The Ultima Legacy

The Age of Darkness Trilogy

  • Akalabeth
  • Ultima I
  • Ultima II
  • Ultima III: Exodus
  • The original Ultima trilogy opens with the journey of your nameless hero's fight against the Triad of Evil: the warlock Mondain, his mistress (the witch Minax) and their daemon spawn Exodus. These early Ultimas offered straightforward objectives and a familiar setting on the Earth-like world of Sosaria. The few citizens of this world had little to say, and available weaponry was recognizable. Though lacking innovation, the Ultima framework was laid, and the course of the series was set in motion. Even in its earliest incarnations, the game contained the scope, detail, and the complexity of an epic.

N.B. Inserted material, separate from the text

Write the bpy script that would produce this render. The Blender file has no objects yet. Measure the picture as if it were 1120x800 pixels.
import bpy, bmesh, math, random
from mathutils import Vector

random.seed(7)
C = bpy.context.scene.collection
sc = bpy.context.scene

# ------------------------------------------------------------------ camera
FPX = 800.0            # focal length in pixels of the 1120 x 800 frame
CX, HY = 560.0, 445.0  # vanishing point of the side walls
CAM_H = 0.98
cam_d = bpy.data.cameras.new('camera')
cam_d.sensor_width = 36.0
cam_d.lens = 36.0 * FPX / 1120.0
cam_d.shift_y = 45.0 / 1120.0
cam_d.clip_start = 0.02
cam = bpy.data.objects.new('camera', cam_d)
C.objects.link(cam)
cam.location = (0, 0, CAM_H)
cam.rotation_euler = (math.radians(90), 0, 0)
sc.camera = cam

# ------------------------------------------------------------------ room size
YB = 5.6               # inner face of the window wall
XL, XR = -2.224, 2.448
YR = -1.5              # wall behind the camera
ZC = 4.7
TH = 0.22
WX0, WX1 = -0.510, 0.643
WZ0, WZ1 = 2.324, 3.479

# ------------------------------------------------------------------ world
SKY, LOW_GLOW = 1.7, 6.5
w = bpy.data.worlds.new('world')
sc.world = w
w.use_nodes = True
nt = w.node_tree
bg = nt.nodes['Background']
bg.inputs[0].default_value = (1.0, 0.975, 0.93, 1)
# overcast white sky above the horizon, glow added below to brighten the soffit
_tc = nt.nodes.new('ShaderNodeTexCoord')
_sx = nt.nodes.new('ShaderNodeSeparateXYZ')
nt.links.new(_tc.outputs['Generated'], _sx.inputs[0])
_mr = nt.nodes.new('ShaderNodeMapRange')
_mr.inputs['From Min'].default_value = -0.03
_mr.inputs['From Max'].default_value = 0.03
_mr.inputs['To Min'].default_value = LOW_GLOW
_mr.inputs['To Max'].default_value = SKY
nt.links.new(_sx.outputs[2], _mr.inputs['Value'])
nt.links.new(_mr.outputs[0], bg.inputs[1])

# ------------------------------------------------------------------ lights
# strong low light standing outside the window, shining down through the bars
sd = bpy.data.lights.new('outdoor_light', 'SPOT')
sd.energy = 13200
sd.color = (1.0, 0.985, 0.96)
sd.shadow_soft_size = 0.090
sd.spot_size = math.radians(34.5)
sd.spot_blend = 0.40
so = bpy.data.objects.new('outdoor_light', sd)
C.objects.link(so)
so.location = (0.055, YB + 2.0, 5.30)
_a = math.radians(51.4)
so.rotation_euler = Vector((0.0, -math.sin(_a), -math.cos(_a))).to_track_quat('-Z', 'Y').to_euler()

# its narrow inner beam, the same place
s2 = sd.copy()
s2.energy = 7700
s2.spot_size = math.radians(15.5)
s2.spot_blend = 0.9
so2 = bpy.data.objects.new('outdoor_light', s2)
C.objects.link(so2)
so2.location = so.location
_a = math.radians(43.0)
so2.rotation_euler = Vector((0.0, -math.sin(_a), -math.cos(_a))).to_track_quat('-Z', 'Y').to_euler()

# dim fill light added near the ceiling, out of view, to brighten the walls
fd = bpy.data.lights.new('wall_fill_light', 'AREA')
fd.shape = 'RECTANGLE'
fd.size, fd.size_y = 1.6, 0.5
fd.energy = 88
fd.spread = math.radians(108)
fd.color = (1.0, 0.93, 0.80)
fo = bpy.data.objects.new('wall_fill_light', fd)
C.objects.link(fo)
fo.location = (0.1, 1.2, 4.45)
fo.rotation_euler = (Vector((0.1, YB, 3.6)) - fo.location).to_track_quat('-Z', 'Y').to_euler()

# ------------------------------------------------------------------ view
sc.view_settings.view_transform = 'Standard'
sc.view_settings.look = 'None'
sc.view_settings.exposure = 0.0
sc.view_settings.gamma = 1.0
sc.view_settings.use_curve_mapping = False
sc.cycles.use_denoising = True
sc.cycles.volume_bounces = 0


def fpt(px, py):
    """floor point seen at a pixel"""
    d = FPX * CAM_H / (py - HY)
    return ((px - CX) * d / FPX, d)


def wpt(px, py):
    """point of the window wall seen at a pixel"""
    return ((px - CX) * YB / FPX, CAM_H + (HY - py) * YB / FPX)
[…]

    The Age of Enlightenment Trilogy

  • Ultima IV: Quest of the Avatar
  • Ultima V: Warriors of Destiny
  • Ultima VI: The False Prophet
  • Although it inspired legions of fans, Ultima III also stirred up controversy. Youthful Richard Garriott (still in his early twenties) found himself in the midst of an imbroglio over children who were suspected of engaging in devil worship as a result of playing the game. It was enough to make Garriott again rethink his approach to making Ultima. He decided the Ultima series needed to be more substantial and lasting, and with that in mind set the Age of Darkness Trilogy far behind him. Drawing on his positive Ultima experiences, he set forth once more - this time into The Age of Enlightenment. The medieval chaos of Sosaria gave way to a much more civilized, morally conscious world in need of a hero. That world was Britannia, and the hero was the Avatar.

    The Guardian Trilogy

  • Ultima VII: The Black Gate
  • Ultima VII: Forge of Virtue
  • Ultima VII part 2: Serpent Isle
  • Ultima VII part 2: The Silver Seed
  • Ultima VIII: Pagan
  • Ultima IX: Ascension
  • After the Gargoyles and humankind settled into an unstable alliance, Britannia enjoyed two centuries of relative peace. But soon a new threat appeared on the horizon, though most of Britannia's citizens didn't know it until the Avatar had already intervened. Only a few years passed in the Avatar's life on Earth, yet he returned to a very different Britannia. New architecture and technology reigned, and the world was much more crowded than before. And with the changing technology, people's thoughts were altered. A new, seemingly benign order called The Fellowship emerged, endorsing a new set of virtues. The Avatar only later discovered the nature of the organization, its cunning founder Batlin, and his omnipotent, evil sponsor, the Guardian.

    The Guardian, a creature whose motives were entirely selfish and cruel, proved to be the greatest threat Britannia had ever seen. Using The Fellowship as a front, the Guardian made his servants create a magical gateway for him to pass through, which he entered and laid siege to the entire world. Only the Avatar was resourceful enough to stop his attempted coup.